Toward this end, an ideal binary mask (IBM) (Wang, 2005) was created at the tested SNR using a concatenation of all experimental sentences and a random selection of each masker matching the duration of the speech concatenation. Following the procedures of Li and Loizou (2008), the IBM was created using a local SNR criterion of 0 dB and an analysis window of 20 ms with 50% overlap and 160 FFT points (note that this is a much finer scale than created by the checkerboard noise processing). These parameters determine the acoustic glimpses in terms of noise threshold and spectral and temporal resolution.
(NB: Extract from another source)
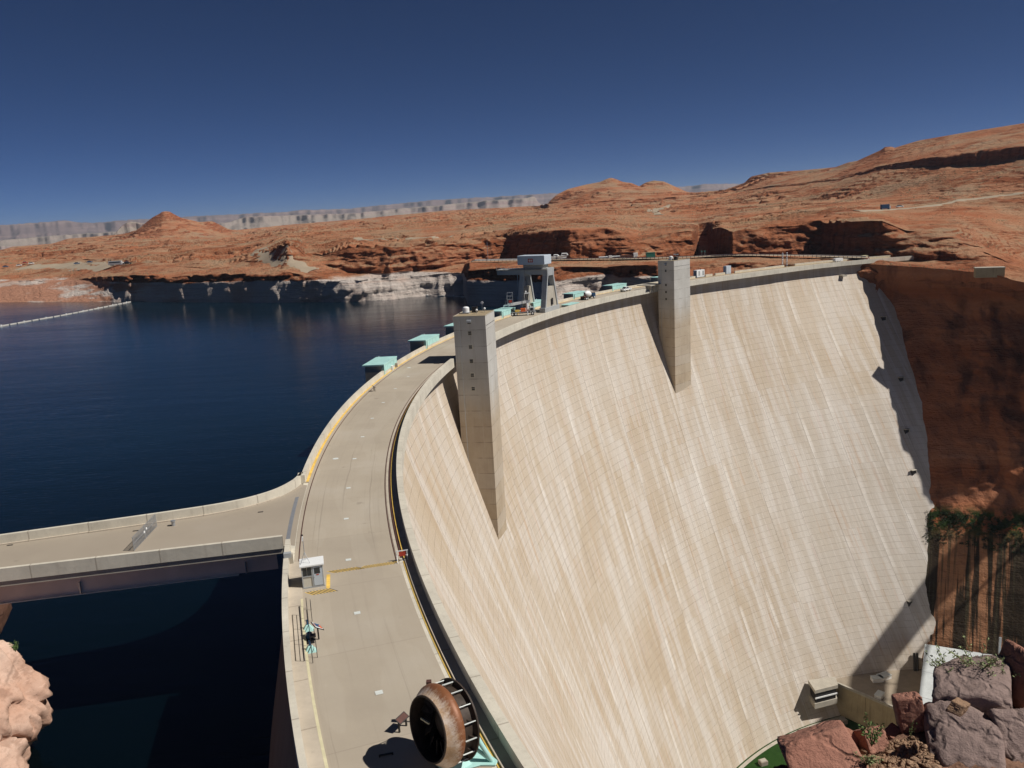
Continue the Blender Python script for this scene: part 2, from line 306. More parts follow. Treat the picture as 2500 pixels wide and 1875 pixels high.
def m_mesa(name, low, up, k):
    t = NT(name); p = t.pos(); x, y, z = t.xyz(p)
    st = t.noise(t.comb(t.m_('MULTIPLY', x, .0006), t.m_('MULTIPLY', y, .0006), t.m_('MULTIPLY', z, k)), 1., 6, .7)
    vs = t.noise(t.comb(t.m_('MULTIPLY', x, .012), t.m_('MULTIPLY', y, .012), t.m_('MULTIPLY', z, .002)), 1., 5, .7)
    c = t.mix(st, tuple(q*.7 for q in low), low); c = t.mix(t.sm(st, .5, .62), c, up); c = t.mix(t.sm(vs, .5, .75, 0, .45), c, tuple(q*.45 for q in up))
    t.col(c); t.set(.95, 0, .05); t.bump(vs, .6, 20.); return t.m
M['mesa_white'] = m_mesa('cream_mesa_rock', (.34, .285, .24), (.27, .20, .185), .045)
M['mesa_far'] = m_mesa('far_mesa_rock', (.21, .15, .14), (.25, .18, .16), .02)

# ------------------------------------------------------------------ mesh helpers
def link(name, me, mat=None, parent=None, smooth=False):
    o = bpy.data.objects.new(name, me); COL.objects.link(o)
    if mat is not None: me.materials.append(mat)
    if parent is not None: o.parent = parent
    if smooth: me.shade_smooth()
    return o
def tag(o, label=None, cat=None, group=None, kind=None):
    for k, v in (('label', label), ('category', cat), ('group', group), ('kind', kind)):
        if v: o[k] = v
    return o
def thing(name, label, cat, loc, rz=0., group=None):
    o = bpy.data.objects.new(name, None); COL.objects.link(o); o.location = loc; o.rotation_euler = (0, 0, rz); o.empty_display_size = .5
    return tag(o, label, cat, group)
def copy_tree(o, parent=None):
    c = o.copy(); COL.objects.link(c); c.parent = parent
    for ch in list(o.children): copy_tree(ch, c)
    return c
class MB:
    def __init__(s): s.v = []; s.f = []
    def add(s, vs, fs):
        b = len(s.v); s.v += [tuple(q) for q in vs]; s.f += [tuple(b+i for i in f) for f in fs]; return s
    def box(s, x0, x1, y0, y1, z0, z1, M4=None, taper=None):
        vs = [(x0,y0,z0),(x1,y0,z0),(x1,y1,z0),(x0,y1,z0),(x0,y0,z1),(x1,y0,z1),(x1,y1,z1),(x0,y1,z1)]
        if M4 is not None: vs = [M4 @ Vector(q) for q in vs]
        return s.add(vs, [(3,2,1,0),(4,5,6,7),(0,1,5,4),(1,2,6,5),(2,3,7,6),(3,0,4,7)])
    def hexa(s, bot, top):           # two quads, counter-clockwise from above
        return s.add(list(bot)+list(top), [(3,2,1,0),(4,5,6,7),(0,1,5,4),(1,2,6,5),(2,3,7,6),(3,0,4,7)])
    def bar(s, a, b, w, h=None):     # box beam between two points
        a, b = Vector(a), Vector(b); d = (b-a); L = d.length
        if L < 1e-6: return s
        h = h or w; q = d.to_track_quat('X', 'Z').to_matrix().to_4x4(); q.translation = a
        return s.box(0, L, -w/2, w/2, -h/2, h/2, q)
    def cyl(s, a, b, r, r2=None, n=14, cap=True):
        a, b = Vector(a), Vector(b); r2 = r if r2 is None else r2; d = b-a; q = d.to_track_quat('Z', 'Y').to_matrix()
        vs = []
        for c, rr in ((a, r), (b, r2)):
            for i in range(n):
                t = 2*math.pi*i/n; vs.append(c+q @ Vector((rr*math.cos(t), rr*math.sin(t), 0)))
        fs = [(i, (i+1) % n, n+(i+1) % n, n+i) for i in range(n)]
        if cap: fs += [tuple(range(n-1, -1, -1)), tuple(range(n, 2*n))]
        return s.add(vs, fs)
    def lathe(s, prof, M4, n=48):    # profile (axial, radius) about local X
        vs = []; m = len(prof)
        for i in range(n):
            t = 2*math.pi*i/n
            for x, r in prof: vs.append(M4 @ Vector((x, r*math.cos(t), r*math.sin(t))))
        fs = [(i*m+j, i*m+j+1, ((i+1) % n)*m+j+1, ((i+1) % n)*m+j) for i in range(n) for j in range(m-1)]
        return s.add(vs, fs)
    def prism(s, pts, z0, z1):       # horizontal polygon
        n = len(pts); vs = [(p[0], p[1], z0) for p in pts]+[(p[0], p[1], z1) for p in pts]
        return s.add(vs, [tuple(range(n-1, -1, -1)), tuple(range(n, 2*n))]+[(i, (i+1) % n, n+(i+1) % n, n+i) for i in range(n)])
    def ball(s, c, r, sz=1.0, n=10):
        c = Vector(c); vs = []; fs = []
        for j in range(n//2+1):
            ph = math.pi*j/(n//2)
            for i in range(n):
                t = 2*math.pi*i/n; vs.append(c+Vector((r*math.sin(ph)*math.cos(t), r*math.sin(ph)*math.sin(t), r*sz*math.cos(ph))))
        for j in range(n//2):
            for i in range(n): fs.append((j*n+i, (j+1)*n+i, (j+1)*n+(i+1) % n, j*n+(i+1) % n))
        return s.add(vs, fs)
    def build(s, name, mat, parent=None, bevel=0, smooth=False):
        me = bpy.data.meshes.new(name); me.from_pydata([tuple(q) for q in s.v], [], s.f); me.update()
        bm = bmesh.new(); bm.from_mesh(me); bmesh.ops.recalc_face_normals(bm, faces=bm.faces); bm.to_mesh(me); bm.free()
        o = link(name, me, mat, parent, False)
        if smooth: me.shade_smooth()
        if bevel: md = o.modifiers.new('bevel', 'BEVEL'); md.width = bevel; md.segments = 2; md.limit_method = 'ANGLE'
        return o
def grid(name, Pts, mat, parent=None, smooth=True, flip=False, uv=None, split=None):
    n, m = Pts.shape[:2]; idx = np.arange(n*m).reshape(n, m)
    q = np.stack([idx[:-1, :-1], idx[:-1, 1:], idx[1:, 1:], idx[1:, :-1]], -1).reshape(-1, 4)
    if flip: q = q[:, ::-1]
    me = bpy.data.meshes.new(name); me.vertices.add(n*m); me.vertices.foreach_set('co', Pts.reshape(-1).astype(np.float32))
    me.loops.add(q.size); me.loops.foreach_set('vertex_index', q.reshape(-1).astype(np.int32))
    me.polygons.add(len(q)); me.polygons.foreach_set('loop_start', np.arange(0, q.size, 4, dtype=np.int32)); me.polygons.foreach_set('loop_total', np.full(len(q), 4, np.int32))
    me.update(calc_edges=True)
    if uv is not None:
        ul = me.uv_layers.new(name='UVMap'); ul.data.foreach_set('uv', uv.reshape(-1, 2)[q.reshape(-1)].reshape(-1).astype(np.float32))
    me.validate(); o = link(name, me, mat, parent, smooth)
    return o
def ring(name, mat, t0, t1, r0, r1, z0, z1, parent=None, step=.5):   # ring sector solid with uv along the arc
    n = max(2, int(abs(t1-t0)/step)+1); T = np.linspace(t0, t1, n); off = roff(T); a = np.radians(T)
    rr = [(r1, z0), (r1, z1), (r0, z1), (r0, z0), (r1, z0)]; me_v = []; 
    vs = np.zeros((n, 4, 3))
    for j, (r, z) in enumerate(rr[:4]):
        vs[:, j, 0] = C[0]+(r+off)*np.cos(a); vs[:, j, 1] = C[1]+(r+off)*np.sin(a); vs[:, j, 2] = z
    f = []; 
    for i in range(n-1):
        for j in range(4): f.append((i*4+j, i*4+(j+1) % 4, (i+1)*4+(j+1) % 4, (i+1)*4+j))
    f += [(3, 2, 1, 0), tuple((n-1)*4+k for k in range(4))]
    me = bpy.data.meshes.new(name); me.from_pydata(vs.reshape(-1, 3).tolist(), [], f); me.update()
    ul = me.uv_layers.new(name='UVMap')
    for lp in me.loops: i, j = divmod(lp.vertex_index, 4); ul.data[lp.index].uv = (R_(T[i])*268, rr[j][0] if j in (1, 2) else rr[j][1])
    bm = bmesh.new(); bm.from_mesh(me); bmesh.ops.recalc_face_normals(bm, faces=bm.faces); bm.to_mesh(me); bm.free()
    return link(name, me, mat, parent)
def sheet(name, mat, t0, t1, r0, r1, z, parent=None):
    n = int(abs(t1-t0)/.4)+2; T = np.linspace(t0, t1, n); Rr = np.linspace(r0, r1, 3); pts = np.zeros((n, 3, 3)); uv = np.zeros((n, 3, 2))
    for j, r in enumerate(Rr):
        o = r+roff(T); pts[:, j, 0] = C[0]+o*np.cos(np.radians(T)); pts[:, j, 1] = C[1]+o*np.sin(np.radians(T)); pts[:, j, 2] = z; uv[:, j, 0] = np.radians(T)*268; uv[:, j, 1] = r
    return grid(name, pts, mat, parent, smooth=False, flip=True, uv=uv)
def ribbon(mb, pts, w, z, h=.0):
    pts = [Vector((p[0], p[1], 0)) for p in pts]; L = []; Rr = []
    for i, p in enumerate(pts):
        d = (pts[min(i+1, len(pts)-1)]-pts[max(i-1, 0)]).normalized(); n = Vector((-d.y, d.x, 0))*w/2; L.append(p+n); Rr.append(p-n)
    n = len(pts); vs = [(q.x, q.y, z) for q in L+Rr]
    mb.add(vs, [(i, n+i, n+i+1, i+1) for i in range(n-1)])
def smooth_pts(pts, k=8):
    pts = [np.array(p, float) for p in pts]; out = []
    for i in range(len(pts)-1):
        p0 = pts[max(i-1, 0)]; p1 = pts[i]; p2 = pts[i+1]; p3 = pts[min(i+2, len(pts)-1)]
        for j in range(k):
            t = j/k; out.append(.5*((2*p1)+(p2-p0)*t+(2*p0-5*p1+4*p2-p3)*t*t+(3*p1-p0-3*p2+p3)*t**3))
    out.append(pts[-1]); return out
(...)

Using this model, the glimpse proportion for each noise condition was calculated. Whereas acoustic masker modulation was created using a fixed 50% duty cycle for all conditions, the current glimpse proportion analysis takes into account the relative difference between natural speech fluctuations and masker level for each time-frequency unit, the size of which is defined by the IBM parameters. Intuitively, it might seem that the glimpse proportion should be 0.5 for all conditions as determined by the noise duty cycle. However, in practice, this does not occur, due in large part to the fluctuating nature of the speech and noise. Also, the time-frequency resolution of the IBM (determined by the window and FFT size) determines the detection of speech glimpses. Thus, speech glimpses that were either too brief in duration or narrow in frequency for this analysis were not included in this acoustic measure. Importantly, this was more likely to occur for conditions with greater randomness in which very small glimpses could have been created. Across all conditions, the calculated glimpse proportions ranged from 0.38 to 0.42, which were associated with speech recognition scores between 44% and 73%.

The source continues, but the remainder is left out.